## Short task
Copy each line below that includes "picture".

## Listing

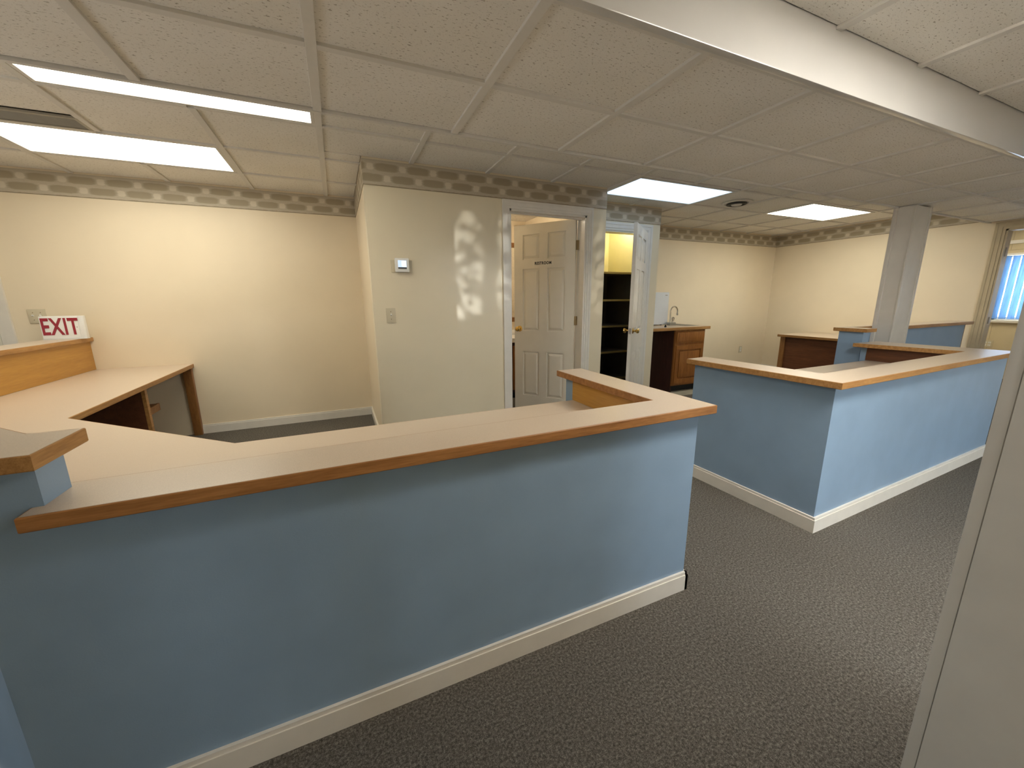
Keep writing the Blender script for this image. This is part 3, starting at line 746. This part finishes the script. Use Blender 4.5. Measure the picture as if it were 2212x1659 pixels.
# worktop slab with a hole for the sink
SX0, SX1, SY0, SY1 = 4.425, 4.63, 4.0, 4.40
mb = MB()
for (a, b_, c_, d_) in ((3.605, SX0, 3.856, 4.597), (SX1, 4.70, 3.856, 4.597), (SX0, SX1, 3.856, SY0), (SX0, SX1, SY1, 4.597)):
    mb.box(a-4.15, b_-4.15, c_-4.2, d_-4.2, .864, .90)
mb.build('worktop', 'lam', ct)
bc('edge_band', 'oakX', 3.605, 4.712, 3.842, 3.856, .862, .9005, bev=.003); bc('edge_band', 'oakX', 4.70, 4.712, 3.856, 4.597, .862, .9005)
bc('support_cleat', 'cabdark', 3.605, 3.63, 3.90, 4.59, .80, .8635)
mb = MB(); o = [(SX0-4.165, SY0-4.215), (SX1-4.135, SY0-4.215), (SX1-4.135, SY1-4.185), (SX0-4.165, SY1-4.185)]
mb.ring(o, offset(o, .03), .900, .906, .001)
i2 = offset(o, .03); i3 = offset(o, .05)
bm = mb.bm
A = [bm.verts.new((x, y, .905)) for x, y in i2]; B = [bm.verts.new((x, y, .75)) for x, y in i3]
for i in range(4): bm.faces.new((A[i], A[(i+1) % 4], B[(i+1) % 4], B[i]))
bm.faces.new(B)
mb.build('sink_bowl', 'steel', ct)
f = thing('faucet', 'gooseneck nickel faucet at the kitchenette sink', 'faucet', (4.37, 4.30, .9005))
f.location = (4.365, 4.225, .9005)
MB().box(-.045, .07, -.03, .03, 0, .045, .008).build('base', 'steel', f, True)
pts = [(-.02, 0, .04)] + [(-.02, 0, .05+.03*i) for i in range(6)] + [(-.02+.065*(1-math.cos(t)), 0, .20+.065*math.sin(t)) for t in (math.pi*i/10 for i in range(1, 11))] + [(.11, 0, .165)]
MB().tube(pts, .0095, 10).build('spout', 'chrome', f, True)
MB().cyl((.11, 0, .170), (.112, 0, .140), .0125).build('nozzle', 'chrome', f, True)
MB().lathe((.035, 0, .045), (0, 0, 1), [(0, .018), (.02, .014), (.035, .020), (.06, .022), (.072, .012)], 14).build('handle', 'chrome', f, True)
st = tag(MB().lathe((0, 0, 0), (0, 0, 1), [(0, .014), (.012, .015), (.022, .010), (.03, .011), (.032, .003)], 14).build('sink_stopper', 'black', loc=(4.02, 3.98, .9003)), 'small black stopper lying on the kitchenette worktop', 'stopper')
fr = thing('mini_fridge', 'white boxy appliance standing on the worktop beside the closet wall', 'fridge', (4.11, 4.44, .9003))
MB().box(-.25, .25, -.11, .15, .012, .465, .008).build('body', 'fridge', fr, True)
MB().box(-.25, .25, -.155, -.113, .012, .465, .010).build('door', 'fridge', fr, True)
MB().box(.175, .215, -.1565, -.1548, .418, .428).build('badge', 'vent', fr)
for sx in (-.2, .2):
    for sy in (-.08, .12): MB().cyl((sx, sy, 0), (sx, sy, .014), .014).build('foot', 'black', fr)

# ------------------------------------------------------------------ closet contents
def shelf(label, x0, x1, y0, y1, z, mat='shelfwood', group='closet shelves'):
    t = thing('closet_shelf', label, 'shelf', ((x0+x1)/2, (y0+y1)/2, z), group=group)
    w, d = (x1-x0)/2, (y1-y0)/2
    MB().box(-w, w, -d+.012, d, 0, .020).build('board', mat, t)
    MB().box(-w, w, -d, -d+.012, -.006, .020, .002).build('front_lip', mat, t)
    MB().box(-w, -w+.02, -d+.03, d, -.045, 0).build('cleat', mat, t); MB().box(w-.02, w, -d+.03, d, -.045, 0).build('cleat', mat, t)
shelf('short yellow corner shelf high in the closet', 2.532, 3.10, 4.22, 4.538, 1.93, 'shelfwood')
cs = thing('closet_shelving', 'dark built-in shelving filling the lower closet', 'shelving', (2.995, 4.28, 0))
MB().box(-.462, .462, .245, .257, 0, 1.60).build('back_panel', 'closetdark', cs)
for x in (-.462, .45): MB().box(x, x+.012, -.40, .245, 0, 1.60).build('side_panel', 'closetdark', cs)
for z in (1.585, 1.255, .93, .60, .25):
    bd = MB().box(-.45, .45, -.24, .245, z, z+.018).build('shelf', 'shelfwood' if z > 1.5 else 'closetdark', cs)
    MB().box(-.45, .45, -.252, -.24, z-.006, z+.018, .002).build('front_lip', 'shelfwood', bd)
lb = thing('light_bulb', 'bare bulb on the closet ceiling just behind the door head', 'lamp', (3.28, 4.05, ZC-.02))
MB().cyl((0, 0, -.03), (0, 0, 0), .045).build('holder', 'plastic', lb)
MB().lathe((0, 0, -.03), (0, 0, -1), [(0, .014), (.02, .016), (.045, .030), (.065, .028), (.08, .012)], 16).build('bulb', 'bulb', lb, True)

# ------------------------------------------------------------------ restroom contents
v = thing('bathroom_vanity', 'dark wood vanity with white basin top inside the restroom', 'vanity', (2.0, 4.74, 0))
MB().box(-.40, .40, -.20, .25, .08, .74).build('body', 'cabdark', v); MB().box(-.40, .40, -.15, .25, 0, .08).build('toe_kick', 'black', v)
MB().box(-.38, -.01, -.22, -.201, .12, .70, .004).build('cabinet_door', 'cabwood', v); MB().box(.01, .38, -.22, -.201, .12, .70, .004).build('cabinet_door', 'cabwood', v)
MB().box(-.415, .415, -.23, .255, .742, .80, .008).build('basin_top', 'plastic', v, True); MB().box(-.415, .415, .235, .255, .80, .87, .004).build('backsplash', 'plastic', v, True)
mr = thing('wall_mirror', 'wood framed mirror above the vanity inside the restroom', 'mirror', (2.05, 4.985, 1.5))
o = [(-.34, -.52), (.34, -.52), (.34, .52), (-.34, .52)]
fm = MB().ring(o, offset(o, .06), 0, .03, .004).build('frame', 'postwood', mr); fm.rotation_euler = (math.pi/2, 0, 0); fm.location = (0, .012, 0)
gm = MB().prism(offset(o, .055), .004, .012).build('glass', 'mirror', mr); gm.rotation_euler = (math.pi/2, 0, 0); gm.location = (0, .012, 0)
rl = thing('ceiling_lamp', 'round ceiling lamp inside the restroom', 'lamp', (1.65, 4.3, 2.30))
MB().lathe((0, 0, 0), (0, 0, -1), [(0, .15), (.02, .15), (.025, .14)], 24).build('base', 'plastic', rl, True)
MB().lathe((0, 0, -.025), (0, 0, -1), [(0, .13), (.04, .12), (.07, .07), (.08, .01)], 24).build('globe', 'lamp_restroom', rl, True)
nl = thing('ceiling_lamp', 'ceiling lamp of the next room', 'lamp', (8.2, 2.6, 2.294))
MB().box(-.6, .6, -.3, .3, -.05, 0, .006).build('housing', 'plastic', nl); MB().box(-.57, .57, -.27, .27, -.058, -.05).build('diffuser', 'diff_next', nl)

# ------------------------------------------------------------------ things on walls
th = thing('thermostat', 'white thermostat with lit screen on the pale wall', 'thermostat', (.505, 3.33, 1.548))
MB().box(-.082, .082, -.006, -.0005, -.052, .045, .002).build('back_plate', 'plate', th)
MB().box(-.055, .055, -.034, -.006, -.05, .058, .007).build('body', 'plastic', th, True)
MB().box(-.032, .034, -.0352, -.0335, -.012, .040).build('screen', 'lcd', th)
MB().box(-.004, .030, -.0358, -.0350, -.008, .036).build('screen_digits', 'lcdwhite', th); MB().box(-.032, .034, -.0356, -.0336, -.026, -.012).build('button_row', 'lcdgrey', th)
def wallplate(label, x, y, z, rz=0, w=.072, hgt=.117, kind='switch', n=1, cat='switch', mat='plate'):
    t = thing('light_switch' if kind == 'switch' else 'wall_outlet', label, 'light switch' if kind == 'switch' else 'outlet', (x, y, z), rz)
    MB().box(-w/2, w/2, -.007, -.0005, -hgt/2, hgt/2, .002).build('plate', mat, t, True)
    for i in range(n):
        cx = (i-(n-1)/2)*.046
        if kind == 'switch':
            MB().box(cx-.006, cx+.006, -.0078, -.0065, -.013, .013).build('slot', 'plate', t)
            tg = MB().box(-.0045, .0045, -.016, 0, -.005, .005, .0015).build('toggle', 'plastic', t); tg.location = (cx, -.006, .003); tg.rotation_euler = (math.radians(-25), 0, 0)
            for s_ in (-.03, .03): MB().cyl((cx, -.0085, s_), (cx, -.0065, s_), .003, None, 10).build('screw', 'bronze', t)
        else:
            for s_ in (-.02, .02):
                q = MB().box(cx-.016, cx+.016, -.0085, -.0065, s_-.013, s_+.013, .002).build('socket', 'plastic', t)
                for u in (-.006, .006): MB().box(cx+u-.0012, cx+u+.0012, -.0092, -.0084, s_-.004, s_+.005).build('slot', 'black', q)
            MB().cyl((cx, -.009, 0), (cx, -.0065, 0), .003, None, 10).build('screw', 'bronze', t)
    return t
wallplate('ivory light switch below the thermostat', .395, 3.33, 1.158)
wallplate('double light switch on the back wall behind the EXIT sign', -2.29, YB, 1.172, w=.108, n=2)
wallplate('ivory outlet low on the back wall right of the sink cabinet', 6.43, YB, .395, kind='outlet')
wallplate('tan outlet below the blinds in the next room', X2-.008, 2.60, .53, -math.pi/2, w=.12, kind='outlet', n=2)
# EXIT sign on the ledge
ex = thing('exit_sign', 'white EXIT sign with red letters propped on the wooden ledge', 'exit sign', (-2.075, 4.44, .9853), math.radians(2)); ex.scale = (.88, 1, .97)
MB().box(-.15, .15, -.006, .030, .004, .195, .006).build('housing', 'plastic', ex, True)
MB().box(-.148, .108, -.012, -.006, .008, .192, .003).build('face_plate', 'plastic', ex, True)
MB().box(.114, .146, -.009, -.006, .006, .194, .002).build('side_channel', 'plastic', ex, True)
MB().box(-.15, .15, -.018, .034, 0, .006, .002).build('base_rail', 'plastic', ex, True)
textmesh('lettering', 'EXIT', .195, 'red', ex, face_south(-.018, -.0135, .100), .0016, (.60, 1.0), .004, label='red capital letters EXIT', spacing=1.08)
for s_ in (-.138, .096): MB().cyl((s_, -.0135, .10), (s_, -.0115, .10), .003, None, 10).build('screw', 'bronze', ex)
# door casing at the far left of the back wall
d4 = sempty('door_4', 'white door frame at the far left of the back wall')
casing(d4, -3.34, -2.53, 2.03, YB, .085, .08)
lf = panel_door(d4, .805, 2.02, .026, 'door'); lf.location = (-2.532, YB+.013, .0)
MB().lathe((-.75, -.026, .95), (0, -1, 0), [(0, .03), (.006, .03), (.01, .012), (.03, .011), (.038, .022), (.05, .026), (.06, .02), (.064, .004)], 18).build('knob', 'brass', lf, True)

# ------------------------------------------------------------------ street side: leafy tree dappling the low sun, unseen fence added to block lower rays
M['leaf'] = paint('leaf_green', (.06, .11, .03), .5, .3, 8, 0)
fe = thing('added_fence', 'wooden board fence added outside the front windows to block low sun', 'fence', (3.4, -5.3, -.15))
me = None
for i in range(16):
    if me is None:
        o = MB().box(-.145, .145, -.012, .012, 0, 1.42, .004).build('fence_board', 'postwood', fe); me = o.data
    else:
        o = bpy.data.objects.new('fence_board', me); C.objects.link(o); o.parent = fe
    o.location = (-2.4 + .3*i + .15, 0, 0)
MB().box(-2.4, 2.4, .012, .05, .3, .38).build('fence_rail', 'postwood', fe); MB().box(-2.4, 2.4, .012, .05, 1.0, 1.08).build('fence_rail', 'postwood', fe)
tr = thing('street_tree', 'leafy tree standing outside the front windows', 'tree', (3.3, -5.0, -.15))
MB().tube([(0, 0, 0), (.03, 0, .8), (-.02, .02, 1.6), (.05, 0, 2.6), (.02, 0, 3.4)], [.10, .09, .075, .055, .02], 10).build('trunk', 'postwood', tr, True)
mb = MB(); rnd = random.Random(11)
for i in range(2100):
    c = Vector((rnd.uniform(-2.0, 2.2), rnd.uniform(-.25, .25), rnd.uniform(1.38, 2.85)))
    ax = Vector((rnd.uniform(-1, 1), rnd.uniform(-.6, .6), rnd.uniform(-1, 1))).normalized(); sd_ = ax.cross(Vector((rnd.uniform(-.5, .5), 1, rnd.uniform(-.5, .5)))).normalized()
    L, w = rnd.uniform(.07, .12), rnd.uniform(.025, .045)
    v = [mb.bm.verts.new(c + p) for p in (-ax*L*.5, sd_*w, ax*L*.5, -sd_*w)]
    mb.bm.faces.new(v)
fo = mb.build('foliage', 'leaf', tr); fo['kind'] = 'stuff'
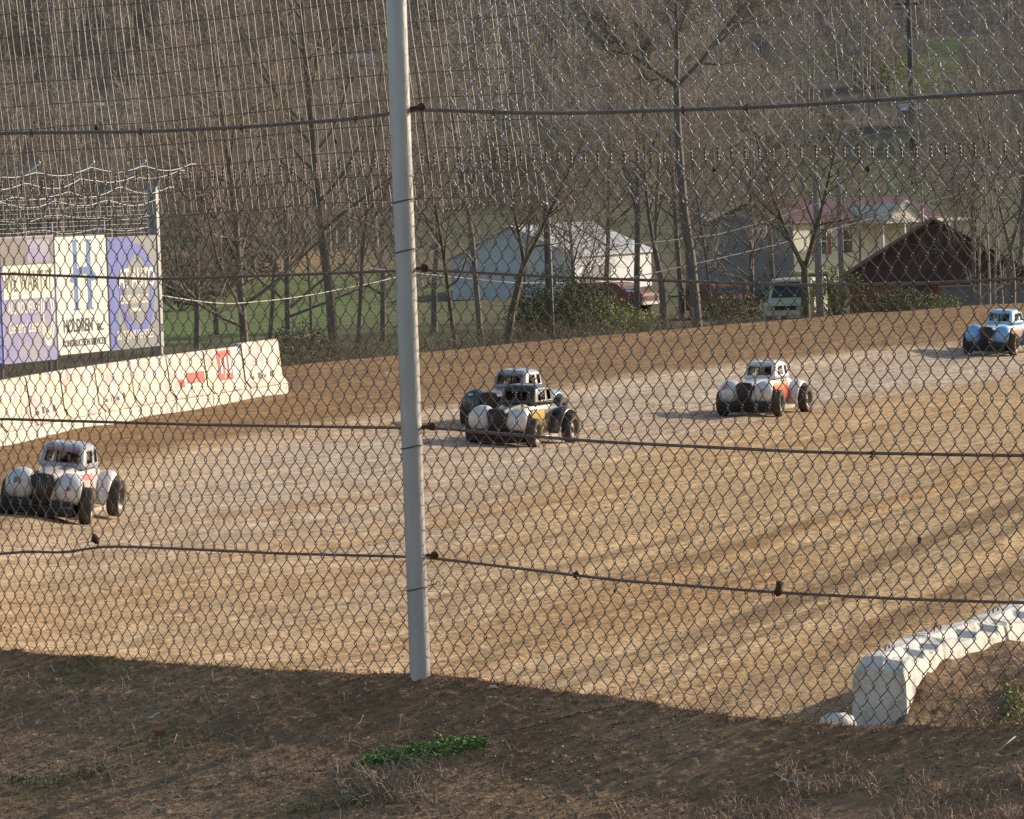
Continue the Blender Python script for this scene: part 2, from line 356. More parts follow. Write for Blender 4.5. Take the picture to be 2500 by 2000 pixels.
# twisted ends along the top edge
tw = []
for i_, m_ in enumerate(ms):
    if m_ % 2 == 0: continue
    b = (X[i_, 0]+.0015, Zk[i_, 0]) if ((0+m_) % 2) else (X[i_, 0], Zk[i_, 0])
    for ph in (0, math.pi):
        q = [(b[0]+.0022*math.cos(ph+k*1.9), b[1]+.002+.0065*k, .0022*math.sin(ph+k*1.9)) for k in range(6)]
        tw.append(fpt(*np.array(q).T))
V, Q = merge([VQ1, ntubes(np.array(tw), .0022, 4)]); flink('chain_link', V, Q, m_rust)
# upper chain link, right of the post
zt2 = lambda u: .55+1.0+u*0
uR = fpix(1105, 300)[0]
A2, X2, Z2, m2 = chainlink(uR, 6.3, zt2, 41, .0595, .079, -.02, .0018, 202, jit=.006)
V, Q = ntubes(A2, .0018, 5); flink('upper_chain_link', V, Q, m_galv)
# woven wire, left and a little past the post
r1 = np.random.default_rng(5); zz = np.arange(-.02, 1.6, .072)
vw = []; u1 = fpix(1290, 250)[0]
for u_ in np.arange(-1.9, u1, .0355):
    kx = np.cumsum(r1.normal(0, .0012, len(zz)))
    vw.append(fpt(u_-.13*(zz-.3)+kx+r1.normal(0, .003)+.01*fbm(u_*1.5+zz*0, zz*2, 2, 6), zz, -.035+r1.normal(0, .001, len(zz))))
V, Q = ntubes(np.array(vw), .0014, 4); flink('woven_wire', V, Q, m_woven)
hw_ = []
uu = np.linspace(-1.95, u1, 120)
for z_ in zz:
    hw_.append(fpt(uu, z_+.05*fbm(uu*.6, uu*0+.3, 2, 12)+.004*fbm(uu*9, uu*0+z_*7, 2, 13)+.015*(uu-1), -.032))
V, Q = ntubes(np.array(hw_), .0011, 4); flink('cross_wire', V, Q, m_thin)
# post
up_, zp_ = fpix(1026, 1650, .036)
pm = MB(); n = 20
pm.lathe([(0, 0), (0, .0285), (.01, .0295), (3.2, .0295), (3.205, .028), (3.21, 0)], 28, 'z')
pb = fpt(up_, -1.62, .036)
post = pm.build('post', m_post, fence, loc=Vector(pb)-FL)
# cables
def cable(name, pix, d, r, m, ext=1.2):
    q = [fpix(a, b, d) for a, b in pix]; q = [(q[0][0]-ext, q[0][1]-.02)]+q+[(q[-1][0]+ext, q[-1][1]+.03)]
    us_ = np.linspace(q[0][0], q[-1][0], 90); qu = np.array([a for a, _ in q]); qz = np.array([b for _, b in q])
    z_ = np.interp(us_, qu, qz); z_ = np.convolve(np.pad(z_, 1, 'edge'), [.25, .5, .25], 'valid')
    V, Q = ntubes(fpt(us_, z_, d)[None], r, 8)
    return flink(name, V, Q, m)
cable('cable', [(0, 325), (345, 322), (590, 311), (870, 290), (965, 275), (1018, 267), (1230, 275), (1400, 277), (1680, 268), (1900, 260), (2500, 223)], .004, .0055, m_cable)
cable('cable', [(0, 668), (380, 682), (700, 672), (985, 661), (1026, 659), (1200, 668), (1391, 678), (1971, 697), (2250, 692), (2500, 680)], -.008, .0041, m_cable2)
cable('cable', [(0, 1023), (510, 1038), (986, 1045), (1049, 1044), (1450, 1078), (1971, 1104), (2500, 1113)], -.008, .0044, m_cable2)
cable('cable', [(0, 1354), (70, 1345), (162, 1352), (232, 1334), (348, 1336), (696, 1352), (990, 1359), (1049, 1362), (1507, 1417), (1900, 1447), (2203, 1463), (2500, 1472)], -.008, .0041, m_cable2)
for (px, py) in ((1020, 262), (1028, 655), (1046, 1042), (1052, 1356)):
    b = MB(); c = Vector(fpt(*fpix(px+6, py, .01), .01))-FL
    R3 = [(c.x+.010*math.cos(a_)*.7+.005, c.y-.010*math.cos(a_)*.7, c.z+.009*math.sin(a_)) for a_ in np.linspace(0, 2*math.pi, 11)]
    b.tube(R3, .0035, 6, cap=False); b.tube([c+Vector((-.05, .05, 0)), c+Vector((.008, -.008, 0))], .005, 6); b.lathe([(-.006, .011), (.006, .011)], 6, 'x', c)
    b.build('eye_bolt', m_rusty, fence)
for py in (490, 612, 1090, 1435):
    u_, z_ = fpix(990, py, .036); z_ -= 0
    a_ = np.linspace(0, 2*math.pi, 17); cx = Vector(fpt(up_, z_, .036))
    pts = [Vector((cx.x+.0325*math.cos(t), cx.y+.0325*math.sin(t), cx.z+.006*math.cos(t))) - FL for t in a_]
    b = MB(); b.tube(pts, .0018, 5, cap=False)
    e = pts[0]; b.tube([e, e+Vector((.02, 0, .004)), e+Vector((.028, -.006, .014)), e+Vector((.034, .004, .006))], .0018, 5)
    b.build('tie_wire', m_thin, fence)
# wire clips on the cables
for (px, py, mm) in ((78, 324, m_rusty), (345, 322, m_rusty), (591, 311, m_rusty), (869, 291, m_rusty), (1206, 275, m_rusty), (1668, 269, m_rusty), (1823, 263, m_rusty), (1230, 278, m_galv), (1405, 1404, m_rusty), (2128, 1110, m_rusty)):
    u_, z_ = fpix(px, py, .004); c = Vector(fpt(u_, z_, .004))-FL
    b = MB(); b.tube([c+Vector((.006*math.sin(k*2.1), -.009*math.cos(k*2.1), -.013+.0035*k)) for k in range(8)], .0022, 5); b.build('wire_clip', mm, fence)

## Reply
Keep writing the Blender script for this image. This is part 3, starting at line 746. This part finishes the script. Use Blender 4.5. Measure the picture as if it were 2212x1659 pixels.
Continue the Blender Python script for this scene: part 2, from line 356. More parts follow. Write for Blender 4.5. Take the picture to be 2500 by 2000 pixels.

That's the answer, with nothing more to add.